A review by tasmanian_bibliophile
Kinder Than Solitude by Yiyun Li

4.0

’The dead did not fade when they remained unacknowledged.’

This story, which moves between contemporary America and China around the time of the Tiananmen Square massacre in 1989, involves the lives of four people: Moran, Ruyu, Boyang and Shaoai. When Shaoai is poisoned, quite possibly by one of the other three, their lives move in different directions and they become separated. Moran and Ruyu move to the United States, while Boyang remains in China. Their lives and their capacity for connecting to others is blighted by what happened the day Shaoai was poisoned.

‘Places do not die or vanish, yet one can obliterate their existence, just as one can a lover from an ill-fated affair.’

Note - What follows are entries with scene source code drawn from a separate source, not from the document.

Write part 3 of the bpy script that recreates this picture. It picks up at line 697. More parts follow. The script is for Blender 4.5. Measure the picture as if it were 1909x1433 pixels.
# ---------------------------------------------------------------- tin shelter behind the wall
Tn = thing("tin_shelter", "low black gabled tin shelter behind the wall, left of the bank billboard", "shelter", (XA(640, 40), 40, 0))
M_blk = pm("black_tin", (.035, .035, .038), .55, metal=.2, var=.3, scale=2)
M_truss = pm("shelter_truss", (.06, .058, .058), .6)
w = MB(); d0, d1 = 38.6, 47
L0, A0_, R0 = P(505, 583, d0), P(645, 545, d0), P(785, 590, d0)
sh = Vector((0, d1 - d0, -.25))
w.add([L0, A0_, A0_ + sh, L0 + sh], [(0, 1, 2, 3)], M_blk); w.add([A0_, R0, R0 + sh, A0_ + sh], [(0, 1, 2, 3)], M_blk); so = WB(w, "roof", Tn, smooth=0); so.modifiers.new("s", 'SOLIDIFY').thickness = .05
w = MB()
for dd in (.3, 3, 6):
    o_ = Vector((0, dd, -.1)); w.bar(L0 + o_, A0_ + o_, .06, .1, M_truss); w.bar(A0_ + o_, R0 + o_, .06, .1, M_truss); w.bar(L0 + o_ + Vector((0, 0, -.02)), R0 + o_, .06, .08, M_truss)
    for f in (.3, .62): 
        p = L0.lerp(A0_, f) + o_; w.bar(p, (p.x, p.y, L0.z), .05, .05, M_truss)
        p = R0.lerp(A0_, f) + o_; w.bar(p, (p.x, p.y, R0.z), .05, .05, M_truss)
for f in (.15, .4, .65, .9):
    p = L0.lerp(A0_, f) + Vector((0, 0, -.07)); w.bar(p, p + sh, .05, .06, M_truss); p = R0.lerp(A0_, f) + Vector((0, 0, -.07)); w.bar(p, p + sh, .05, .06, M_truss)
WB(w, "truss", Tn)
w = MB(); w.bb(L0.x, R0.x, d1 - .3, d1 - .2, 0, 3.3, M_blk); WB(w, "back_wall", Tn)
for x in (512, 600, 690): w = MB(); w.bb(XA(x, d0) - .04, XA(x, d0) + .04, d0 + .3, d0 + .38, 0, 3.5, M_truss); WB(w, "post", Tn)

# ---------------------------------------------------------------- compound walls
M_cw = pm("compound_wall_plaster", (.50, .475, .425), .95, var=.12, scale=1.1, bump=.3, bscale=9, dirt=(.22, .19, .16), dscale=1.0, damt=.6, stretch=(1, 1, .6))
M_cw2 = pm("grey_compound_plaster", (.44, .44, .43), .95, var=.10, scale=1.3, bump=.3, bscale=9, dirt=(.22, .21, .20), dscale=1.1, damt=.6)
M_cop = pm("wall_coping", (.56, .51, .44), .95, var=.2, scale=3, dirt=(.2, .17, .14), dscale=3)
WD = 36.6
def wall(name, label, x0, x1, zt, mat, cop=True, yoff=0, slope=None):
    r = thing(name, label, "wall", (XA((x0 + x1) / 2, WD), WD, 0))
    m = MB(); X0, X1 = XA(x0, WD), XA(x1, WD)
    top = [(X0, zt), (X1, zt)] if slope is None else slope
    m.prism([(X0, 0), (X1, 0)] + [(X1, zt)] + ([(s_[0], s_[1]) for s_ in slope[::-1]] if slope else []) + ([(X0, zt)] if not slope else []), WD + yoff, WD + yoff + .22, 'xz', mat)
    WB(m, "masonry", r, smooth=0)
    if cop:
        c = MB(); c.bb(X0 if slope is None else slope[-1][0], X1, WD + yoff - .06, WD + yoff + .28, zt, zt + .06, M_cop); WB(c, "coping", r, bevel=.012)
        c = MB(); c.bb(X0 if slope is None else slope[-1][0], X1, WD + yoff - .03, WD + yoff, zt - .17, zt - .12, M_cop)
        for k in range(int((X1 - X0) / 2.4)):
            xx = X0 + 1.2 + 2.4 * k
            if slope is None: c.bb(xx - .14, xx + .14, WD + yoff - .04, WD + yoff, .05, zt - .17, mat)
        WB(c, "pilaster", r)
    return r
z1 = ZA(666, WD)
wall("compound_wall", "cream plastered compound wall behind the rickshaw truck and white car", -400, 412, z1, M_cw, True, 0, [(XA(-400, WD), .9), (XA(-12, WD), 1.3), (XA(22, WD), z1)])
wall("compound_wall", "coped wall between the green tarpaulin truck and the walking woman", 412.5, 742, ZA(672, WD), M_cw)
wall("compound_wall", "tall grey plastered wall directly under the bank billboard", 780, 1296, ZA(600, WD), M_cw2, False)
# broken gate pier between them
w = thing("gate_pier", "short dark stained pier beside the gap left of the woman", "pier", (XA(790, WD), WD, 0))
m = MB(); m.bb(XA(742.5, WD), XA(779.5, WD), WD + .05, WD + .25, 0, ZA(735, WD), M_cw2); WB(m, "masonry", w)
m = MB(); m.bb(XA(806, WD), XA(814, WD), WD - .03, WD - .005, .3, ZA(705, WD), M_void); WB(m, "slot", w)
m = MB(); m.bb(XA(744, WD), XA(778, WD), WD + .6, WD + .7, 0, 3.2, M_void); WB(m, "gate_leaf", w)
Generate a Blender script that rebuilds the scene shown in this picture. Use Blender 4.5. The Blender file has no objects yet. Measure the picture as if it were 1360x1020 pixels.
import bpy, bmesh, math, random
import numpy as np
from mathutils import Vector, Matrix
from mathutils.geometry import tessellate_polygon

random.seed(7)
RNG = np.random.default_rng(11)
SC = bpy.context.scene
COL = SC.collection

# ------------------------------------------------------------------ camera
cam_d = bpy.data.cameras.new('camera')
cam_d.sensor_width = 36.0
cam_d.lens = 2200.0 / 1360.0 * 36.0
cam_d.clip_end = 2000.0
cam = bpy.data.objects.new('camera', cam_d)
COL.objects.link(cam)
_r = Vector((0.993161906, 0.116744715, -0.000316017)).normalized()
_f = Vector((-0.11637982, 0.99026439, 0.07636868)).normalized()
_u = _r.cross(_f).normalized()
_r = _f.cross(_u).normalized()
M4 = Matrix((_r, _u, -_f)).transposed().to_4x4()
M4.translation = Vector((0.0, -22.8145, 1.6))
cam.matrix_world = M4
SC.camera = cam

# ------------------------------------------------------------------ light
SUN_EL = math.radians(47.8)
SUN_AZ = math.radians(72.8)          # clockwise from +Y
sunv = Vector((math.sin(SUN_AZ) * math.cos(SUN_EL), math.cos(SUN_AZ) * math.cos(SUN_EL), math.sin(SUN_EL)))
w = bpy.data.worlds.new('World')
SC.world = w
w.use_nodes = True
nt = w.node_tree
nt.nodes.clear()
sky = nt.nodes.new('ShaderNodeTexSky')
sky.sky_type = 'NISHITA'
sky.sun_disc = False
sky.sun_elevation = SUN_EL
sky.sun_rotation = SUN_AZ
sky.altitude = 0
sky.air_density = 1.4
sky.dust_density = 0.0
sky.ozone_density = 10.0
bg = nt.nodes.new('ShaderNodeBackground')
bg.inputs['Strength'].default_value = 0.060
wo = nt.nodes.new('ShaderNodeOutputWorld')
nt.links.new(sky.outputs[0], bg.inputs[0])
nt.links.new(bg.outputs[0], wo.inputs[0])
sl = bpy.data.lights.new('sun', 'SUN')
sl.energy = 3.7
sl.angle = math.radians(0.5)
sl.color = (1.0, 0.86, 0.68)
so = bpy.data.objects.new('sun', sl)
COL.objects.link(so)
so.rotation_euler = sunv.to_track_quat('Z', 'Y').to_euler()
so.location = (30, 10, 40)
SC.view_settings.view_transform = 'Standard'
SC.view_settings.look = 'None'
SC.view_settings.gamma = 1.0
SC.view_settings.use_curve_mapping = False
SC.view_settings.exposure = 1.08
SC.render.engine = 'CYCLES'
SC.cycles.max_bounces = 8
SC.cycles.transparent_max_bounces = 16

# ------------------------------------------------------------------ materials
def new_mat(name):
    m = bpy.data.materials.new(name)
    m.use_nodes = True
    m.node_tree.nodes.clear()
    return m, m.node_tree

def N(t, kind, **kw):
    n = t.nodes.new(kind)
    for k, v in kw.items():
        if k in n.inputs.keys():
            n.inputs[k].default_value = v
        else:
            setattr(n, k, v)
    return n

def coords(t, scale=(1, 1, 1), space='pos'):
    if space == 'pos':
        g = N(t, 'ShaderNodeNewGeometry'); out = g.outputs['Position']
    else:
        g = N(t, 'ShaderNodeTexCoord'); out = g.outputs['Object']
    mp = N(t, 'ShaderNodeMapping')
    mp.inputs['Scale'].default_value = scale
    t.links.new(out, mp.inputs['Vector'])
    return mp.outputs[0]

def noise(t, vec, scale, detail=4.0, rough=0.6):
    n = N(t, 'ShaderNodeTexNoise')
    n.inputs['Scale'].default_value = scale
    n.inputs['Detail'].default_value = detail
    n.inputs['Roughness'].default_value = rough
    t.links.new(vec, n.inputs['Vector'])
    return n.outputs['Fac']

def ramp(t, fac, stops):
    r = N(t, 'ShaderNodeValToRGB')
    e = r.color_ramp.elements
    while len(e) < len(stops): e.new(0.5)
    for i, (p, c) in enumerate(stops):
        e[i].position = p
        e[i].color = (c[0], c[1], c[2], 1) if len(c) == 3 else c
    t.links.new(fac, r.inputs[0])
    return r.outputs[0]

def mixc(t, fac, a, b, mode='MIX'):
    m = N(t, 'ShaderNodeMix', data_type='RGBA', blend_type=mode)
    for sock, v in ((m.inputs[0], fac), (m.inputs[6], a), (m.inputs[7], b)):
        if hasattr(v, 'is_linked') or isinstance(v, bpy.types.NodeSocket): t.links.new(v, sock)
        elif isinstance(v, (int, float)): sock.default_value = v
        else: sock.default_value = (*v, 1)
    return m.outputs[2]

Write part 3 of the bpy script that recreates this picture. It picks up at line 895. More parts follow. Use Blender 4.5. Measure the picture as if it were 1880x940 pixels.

As we follow the lives of Moran, Ruyu, and Boyang, wondering about what really happened, and about Shaoai’s lingering amongst the living for 20 years after being poisoned, it’s difficult not to think that each of the four have been dying as a consequence of the poisoning. And yet, while my overwhelming sense is of sadness and loss, there’s something beautiful in the way Yinyun Li tells this story. Moran, Ruyu, and Boyang each help others but cannot allow others to form attachments to them. Would their lives have been different if Shaoai had not been poisoned? Who poisoned Shaoai, and why?

There are many questions raised in this novel, and few clear-cut answers. For me, the actual events twenty years ago became less important than their continuing impact. This is a novel that has invited me to think about how lives are influenced and unfold. It is also a novel that I will want to reread at some stage.

‘One could easily trace a life lived in solitude.’

Note: my thanks to Netgalley and the publisher for an opportunity to read this novel.